Lors d’une conférence de presse organisée ce matin à Berne, le syndicat Unia a tiré la sonnette d’alarme: si rien n’est fait pour améliorer les conditions de travail, alors les objectifs climatiques de la Suisse ne pourront pas être tenus. Chiffres à l’appui, Peppina Beeli, experte d’Unia pour les questions climatiques et énergétiques, dresse un constat : «En Suisse, les bâtiments sont responsables de 44% de la consommation d’énergie et d’un tiers des émissions de CO2. D’importants moyens sont heureusement garantis, mais le défi est énorme et de nombreux emplois devront être crées pour le relever». La Haute école zurichoise des sciences appliquées (ZHAW) estime que jusqu’à 87 000 postes seront nécessaires pour rénover les bâtiments, remplacer les systèmes de chauffage et poser des installations solaires.
Pour Unia, les conditions ne sont pas réunies actuellement pour que la Suisse parvienne à respecter ses objectifs climatiques de zéro émission nette. Bruna Campanello, coresponsable nationale du secteur des arts et métiers et membre du comité directeur d’Unia le souligne: «Qui dit potentiel d'emplois dit aussi besoin de main-d'œuvre qualifiée. Or aujourd’hui, une pénurie alarmante fait rage dans les branches-clés de la transition écologique que sont la technique du bâtiment et l’électricité». Plusieurs études soulignent la gravité de la situation. Elle concerne autant la relève en apprenti-e-s qui s’avère insuffisante que l’exode de salarié-e-s qui quittent le métier sans que les départs ne soient compensés. Les associations patronales Suissetec (technique du bâtiment) et EIT.swiss (électricité) tentent d’inverser la tendance avec des campagnes publicitaires coûteuses, mais cela ne suffira pas. Ce sont les conditions de travail qui doivent s’améliorer.

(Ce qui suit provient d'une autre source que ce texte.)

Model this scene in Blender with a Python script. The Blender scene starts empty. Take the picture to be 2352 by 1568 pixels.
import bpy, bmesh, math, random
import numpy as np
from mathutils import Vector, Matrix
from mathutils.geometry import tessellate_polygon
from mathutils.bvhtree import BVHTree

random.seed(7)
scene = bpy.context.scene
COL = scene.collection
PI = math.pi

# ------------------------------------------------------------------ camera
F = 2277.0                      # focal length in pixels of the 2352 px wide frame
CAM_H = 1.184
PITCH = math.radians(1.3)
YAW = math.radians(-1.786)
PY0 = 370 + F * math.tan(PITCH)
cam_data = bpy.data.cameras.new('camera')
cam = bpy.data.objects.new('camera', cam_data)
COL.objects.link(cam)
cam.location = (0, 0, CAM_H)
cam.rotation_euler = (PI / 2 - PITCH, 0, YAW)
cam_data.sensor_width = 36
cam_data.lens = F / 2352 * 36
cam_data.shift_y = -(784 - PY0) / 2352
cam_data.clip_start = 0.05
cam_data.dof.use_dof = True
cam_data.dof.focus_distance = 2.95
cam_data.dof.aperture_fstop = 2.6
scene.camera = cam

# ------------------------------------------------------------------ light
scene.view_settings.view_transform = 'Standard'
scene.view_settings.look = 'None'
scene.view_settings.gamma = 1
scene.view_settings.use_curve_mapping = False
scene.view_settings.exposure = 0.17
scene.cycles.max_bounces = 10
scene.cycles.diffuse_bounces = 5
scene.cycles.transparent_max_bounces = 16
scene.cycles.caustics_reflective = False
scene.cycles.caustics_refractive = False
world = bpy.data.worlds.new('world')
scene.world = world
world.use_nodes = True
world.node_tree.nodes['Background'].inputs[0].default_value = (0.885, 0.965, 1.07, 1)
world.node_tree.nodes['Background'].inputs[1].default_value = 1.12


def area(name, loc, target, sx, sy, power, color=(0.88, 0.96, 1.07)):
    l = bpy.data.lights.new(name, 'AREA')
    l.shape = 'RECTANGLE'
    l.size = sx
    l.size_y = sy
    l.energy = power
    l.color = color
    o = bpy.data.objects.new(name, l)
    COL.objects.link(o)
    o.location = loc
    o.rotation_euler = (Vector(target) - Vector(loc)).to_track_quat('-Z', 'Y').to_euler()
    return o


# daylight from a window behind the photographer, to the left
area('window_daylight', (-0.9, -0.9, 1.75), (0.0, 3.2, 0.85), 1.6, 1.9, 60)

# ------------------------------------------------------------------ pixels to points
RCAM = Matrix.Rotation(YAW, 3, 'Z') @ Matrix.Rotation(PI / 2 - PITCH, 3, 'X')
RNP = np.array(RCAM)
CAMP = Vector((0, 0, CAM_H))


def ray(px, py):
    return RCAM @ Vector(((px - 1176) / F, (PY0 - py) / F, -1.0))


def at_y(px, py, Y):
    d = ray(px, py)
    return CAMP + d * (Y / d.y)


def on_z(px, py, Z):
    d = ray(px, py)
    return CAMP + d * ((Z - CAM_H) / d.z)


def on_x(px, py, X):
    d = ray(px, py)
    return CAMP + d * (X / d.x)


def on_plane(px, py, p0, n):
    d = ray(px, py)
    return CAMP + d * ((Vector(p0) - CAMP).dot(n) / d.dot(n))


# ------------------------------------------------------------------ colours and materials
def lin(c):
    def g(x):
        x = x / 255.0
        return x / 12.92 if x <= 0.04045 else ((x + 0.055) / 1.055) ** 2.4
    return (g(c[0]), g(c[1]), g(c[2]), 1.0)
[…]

Une enquête réalisée par Unia auprès de 2000 électricien-ne-s montre que l’augmentation du volume de travail et la pénurie de personnel ne font pas bon ménage. Plus de 44% des salarié-e-s sondés veulent quitter la branche ou l’ont déjà envisagé. Ces derniers souffrent de journées interminables et du stress induit par les délais. En résulte des atteintes psychiques et physiques dans des métiers où le salaire ne suit pas. À la fin de l’apprentissage, un installateur-trice électricien-nne ne reçoit que 4500 francs par mois ; un technicien-ne du bâtiment 4100 francs par mois contre 5800 francs pour un maçon qui a obtenu son CFC. Le renouvellement des CCT de l’électricité et de la technique du bâtiment étant en cours, le syndicat Unia a posé le problème sur la table des négociations. Aldo Ferrari, membre de la direction nationale du secteur des arts et métiers d’Unia, ajoute: «À ce stade des négociations, la réponse des associations patronales se limite à une flexibilisation outrancière des horaires de travail. Ce n’est pas acceptable. Il faut revaloriser ces métiers et non le contraire». Raison pour laquelle Unia demande notamment une augmentation urgente des salaires, l’introduction d’une retraite anticipée comme dans les autres branches du bâtiment, des journées de travail plus courtes, la prise en compte des déplacements professionnels dans le temps de travail, et d’autres mesures concernant la santé et la sécurité sur les chantiers. «Seule une amélioration des conditions de travail sera à même de contenir la pénurie de main-d’œuvre. Il faut agir maintenant pour l’avenir des salarié-e-s de ces métiers et pour le climat. Cela profitera à tout le monde» conclut Aldo Ferrari. Une pétition syndicale est en cours sur tous les chantiers du pays pour soutenir ces revendications. Les travailleuses et les travailleurs se sont déjà donné rendez-vous cet automne pour une grande manifestation à Zurich.